Work to be completed -
Copy exactly, please, the lines of the data from its start through the line containing "cy.adaptive_threshold = 0.015;".

Data block -
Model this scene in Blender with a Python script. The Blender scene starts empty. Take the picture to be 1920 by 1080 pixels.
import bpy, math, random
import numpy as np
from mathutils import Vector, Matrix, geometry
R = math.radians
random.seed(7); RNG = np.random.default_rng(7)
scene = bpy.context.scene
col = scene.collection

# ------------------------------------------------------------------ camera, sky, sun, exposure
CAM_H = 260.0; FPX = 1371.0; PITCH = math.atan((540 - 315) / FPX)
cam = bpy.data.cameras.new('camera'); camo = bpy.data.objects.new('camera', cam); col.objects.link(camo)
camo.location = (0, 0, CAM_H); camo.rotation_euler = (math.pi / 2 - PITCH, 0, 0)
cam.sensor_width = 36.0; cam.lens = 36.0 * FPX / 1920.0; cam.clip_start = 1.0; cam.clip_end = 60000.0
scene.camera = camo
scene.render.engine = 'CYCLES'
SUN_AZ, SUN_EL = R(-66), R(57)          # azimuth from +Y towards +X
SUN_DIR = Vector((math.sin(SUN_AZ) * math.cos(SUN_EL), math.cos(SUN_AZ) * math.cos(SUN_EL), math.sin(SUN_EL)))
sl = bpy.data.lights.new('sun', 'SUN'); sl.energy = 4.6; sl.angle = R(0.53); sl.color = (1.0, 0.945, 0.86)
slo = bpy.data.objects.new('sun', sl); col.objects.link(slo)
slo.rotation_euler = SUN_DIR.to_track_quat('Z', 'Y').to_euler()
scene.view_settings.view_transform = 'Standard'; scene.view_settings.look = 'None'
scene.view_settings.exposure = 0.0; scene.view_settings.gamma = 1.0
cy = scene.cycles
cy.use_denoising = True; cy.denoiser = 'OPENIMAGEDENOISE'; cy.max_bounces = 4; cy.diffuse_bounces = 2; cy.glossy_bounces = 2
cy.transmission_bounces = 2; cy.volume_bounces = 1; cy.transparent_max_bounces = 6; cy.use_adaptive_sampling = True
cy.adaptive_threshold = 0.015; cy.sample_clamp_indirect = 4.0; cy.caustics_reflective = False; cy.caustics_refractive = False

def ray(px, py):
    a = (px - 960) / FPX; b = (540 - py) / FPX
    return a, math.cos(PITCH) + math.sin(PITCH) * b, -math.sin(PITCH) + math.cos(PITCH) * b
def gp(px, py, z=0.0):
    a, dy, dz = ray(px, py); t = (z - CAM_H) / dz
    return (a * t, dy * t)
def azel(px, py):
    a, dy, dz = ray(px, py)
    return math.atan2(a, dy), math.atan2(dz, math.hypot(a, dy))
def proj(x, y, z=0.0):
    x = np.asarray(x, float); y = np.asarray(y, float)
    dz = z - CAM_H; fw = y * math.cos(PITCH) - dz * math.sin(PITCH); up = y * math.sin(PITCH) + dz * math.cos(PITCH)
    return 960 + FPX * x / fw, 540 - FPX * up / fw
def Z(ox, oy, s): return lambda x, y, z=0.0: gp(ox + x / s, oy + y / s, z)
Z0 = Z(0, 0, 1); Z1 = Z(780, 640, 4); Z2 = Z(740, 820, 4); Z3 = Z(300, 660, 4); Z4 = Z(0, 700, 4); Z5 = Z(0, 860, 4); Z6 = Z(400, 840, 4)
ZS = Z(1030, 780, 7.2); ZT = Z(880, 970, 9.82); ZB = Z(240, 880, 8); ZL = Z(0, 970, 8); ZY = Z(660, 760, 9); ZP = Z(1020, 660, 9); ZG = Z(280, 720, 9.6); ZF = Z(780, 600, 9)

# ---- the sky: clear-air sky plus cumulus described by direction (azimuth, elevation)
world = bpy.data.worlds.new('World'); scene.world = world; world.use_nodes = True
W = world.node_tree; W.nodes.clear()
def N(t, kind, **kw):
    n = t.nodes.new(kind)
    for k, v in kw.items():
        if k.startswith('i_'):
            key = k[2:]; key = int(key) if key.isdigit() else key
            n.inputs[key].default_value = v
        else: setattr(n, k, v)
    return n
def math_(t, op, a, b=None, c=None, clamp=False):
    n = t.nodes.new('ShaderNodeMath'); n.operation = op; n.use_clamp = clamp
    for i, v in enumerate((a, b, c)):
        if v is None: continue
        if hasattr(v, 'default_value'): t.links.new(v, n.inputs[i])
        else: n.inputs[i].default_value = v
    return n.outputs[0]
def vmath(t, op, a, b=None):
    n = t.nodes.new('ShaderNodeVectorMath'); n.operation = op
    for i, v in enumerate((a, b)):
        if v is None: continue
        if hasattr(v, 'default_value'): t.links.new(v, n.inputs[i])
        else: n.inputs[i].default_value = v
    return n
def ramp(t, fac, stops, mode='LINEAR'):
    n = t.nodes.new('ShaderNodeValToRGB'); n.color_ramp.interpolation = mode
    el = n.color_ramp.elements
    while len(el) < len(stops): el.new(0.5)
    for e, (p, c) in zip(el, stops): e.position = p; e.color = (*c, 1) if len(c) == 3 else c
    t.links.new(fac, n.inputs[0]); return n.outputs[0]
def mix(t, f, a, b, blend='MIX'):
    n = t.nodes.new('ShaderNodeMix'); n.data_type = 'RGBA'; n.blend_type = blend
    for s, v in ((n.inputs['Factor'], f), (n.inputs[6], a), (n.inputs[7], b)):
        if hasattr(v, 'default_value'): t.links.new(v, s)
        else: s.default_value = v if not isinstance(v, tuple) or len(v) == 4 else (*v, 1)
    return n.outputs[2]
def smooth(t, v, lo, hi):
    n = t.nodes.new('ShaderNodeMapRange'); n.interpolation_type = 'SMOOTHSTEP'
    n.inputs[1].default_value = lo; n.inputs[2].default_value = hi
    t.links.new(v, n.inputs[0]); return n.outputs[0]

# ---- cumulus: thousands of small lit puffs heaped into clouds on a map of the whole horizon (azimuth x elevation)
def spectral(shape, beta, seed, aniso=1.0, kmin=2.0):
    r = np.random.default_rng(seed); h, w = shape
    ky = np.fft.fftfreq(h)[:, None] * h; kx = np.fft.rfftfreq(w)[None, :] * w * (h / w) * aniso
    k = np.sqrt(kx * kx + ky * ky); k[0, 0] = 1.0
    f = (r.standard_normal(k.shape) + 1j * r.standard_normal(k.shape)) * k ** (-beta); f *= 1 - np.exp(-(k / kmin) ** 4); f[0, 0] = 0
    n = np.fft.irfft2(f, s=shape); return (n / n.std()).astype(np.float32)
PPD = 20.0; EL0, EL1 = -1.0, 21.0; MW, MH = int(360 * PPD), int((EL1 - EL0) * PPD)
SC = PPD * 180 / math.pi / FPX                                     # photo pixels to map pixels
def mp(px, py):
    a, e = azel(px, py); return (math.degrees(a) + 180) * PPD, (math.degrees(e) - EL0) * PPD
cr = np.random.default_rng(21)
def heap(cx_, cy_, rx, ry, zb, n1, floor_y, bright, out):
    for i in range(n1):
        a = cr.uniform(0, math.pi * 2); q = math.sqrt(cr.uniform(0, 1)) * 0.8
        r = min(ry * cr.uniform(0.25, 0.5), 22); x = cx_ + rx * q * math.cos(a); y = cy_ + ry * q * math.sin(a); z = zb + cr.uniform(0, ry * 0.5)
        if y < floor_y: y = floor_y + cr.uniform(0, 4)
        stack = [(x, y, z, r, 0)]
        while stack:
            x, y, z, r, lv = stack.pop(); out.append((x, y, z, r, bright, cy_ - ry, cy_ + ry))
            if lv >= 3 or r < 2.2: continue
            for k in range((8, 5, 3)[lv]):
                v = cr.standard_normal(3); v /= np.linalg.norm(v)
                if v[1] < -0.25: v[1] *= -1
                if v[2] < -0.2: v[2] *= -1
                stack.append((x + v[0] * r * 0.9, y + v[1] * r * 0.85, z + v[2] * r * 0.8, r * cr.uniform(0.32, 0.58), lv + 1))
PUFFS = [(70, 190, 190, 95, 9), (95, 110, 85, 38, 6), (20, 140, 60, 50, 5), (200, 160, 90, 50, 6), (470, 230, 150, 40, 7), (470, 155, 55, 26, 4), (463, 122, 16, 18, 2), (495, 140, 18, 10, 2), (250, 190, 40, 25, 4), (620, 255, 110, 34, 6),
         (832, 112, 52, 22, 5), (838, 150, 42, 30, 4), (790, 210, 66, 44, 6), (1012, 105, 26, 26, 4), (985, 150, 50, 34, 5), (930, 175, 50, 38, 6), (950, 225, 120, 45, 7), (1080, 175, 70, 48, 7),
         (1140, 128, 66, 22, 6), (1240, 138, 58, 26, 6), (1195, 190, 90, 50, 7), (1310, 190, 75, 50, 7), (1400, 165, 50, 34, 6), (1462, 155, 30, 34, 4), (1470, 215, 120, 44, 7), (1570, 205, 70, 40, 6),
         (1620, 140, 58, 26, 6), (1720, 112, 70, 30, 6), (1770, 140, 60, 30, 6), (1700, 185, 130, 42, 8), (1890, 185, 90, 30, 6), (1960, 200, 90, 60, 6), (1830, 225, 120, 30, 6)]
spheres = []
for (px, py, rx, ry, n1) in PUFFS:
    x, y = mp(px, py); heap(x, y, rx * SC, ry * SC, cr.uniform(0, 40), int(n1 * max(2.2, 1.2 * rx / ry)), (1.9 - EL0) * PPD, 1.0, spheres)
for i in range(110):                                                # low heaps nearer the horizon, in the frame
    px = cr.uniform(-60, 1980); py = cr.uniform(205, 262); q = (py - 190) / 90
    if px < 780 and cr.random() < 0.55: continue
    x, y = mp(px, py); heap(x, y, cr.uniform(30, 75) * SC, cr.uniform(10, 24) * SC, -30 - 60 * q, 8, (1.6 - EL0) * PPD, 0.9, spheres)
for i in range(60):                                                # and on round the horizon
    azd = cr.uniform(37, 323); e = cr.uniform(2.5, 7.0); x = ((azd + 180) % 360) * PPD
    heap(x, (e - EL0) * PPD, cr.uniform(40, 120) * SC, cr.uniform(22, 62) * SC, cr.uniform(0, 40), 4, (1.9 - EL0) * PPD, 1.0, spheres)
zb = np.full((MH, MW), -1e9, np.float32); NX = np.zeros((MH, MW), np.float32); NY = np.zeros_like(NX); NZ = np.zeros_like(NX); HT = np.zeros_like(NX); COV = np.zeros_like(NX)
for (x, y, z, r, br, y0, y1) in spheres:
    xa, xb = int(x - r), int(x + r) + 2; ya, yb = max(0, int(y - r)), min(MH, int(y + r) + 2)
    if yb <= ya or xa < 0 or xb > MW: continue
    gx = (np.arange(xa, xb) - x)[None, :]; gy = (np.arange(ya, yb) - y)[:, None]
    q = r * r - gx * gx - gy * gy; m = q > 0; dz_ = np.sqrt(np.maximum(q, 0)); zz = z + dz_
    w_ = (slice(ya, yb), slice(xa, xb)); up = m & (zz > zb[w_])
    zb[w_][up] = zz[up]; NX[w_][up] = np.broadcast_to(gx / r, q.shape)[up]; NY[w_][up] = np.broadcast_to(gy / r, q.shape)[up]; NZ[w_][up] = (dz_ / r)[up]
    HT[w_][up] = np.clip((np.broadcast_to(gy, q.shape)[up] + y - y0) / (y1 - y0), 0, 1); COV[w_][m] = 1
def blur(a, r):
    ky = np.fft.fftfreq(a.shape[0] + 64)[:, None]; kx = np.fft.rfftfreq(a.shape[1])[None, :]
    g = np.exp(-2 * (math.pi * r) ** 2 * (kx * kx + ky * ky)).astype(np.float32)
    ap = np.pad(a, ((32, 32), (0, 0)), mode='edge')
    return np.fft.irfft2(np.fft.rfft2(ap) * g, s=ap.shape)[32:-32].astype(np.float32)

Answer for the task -
Model this scene in Blender with a Python script. The Blender scene starts empty. Take the picture to be 1920 by 1080 pixels.
import bpy, math, random
import numpy as np
from mathutils import Vector, Matrix, geometry
R = math.radians
random.seed(7); RNG = np.random.default_rng(7)
scene = bpy.context.scene
col = scene.collection

# ------------------------------------------------------------------ camera, sky, sun, exposure
CAM_H = 260.0; FPX = 1371.0; PITCH = math.atan((540 - 315) / FPX)
cam = bpy.data.cameras.new('camera'); camo = bpy.data.objects.new('camera', cam); col.objects.link(camo)
camo.location = (0, 0, CAM_H); camo.rotation_euler = (math.pi / 2 - PITCH, 0, 0)
cam.sensor_width = 36.0; cam.lens = 36.0 * FPX / 1920.0; cam.clip_start = 1.0; cam.clip_end = 60000.0
scene.camera = camo
scene.render.engine = 'CYCLES'
SUN_AZ, SUN_EL = R(-66), R(57)          # azimuth from +Y towards +X
SUN_DIR = Vector((math.sin(SUN_AZ) * math.cos(SUN_EL), math.cos(SUN_AZ) * math.cos(SUN_EL), math.sin(SUN_EL)))
sl = bpy.data.lights.new('sun', 'SUN'); sl.energy = 4.6; sl.angle = R(0.53); sl.color = (1.0, 0.945, 0.86)
slo = bpy.data.objects.new('sun', sl); col.objects.link(slo)
slo.rotation_euler = SUN_DIR.to_track_quat('Z', 'Y').to_euler()
scene.view_settings.view_transform = 'Standard'; scene.view_settings.look = 'None'
scene.view_settings.exposure = 0.0; scene.view_settings.gamma = 1.0
cy = scene.cycles
cy.use_denoising = True; cy.denoiser = 'OPENIMAGEDENOISE'; cy.max_bounces = 4; cy.diffuse_bounces = 2; cy.glossy_bounces = 2
cy.transmission_bounces = 2; cy.volume_bounces = 1; cy.transparent_max_bounces = 6; cy.use_adaptive_sampling = True
cy.adaptive_threshold = 0.015; cy.sample_clamp_indirect = 4.0; cy.caustics_reflective = False; cy.caustics_refractive = False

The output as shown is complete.